**INFORMATION SHOWN**
§ §

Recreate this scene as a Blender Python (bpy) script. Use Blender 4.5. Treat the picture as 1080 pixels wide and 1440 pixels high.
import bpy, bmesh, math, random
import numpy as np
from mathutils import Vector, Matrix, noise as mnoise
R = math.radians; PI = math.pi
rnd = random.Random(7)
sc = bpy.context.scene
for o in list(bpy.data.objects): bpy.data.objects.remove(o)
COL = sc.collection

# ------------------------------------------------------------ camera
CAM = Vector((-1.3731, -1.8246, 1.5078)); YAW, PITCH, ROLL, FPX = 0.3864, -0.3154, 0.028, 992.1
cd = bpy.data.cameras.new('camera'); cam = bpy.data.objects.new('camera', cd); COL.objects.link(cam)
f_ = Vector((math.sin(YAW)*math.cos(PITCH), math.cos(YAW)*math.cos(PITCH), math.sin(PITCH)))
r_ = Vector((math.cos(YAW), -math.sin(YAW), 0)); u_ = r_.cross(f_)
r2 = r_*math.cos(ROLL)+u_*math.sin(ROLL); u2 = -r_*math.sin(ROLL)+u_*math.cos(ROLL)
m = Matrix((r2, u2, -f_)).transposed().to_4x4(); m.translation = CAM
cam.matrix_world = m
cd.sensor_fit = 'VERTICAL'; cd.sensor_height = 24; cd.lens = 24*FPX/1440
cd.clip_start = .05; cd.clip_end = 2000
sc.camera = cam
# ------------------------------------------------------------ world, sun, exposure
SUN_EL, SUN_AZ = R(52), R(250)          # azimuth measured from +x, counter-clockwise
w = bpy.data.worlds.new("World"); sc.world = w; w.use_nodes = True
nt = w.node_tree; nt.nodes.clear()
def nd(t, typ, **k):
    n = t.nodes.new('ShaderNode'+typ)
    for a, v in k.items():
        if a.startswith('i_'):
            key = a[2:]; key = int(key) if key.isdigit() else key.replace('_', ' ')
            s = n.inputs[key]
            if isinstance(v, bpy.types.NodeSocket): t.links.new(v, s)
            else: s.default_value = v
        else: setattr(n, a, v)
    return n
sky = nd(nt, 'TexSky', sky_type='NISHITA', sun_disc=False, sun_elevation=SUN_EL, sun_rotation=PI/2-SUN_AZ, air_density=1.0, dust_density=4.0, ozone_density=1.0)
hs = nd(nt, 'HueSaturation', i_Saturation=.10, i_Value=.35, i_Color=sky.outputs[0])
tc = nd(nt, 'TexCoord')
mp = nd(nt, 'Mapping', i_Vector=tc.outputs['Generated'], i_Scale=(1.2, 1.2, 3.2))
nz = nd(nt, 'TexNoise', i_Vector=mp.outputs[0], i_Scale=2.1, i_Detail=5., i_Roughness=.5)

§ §

**DIRECTIONS FOR THIS TASK**
Print from the first line through the line that contains "COL = sc.collection", please, including both, and leave out every line outside that stretch.

**RESPONSE**
Recreate this scene as a Blender Python (bpy) script. Use Blender 4.5. Treat the picture as 1080 pixels wide and 1440 pixels high.
import bpy, bmesh, math, random
import numpy as np
from mathutils import Vector, Matrix, noise as mnoise
R = math.radians; PI = math.pi
rnd = random.Random(7)
sc = bpy.context.scene
for o in list(bpy.data.objects): bpy.data.objects.remove(o)
COL = sc.collection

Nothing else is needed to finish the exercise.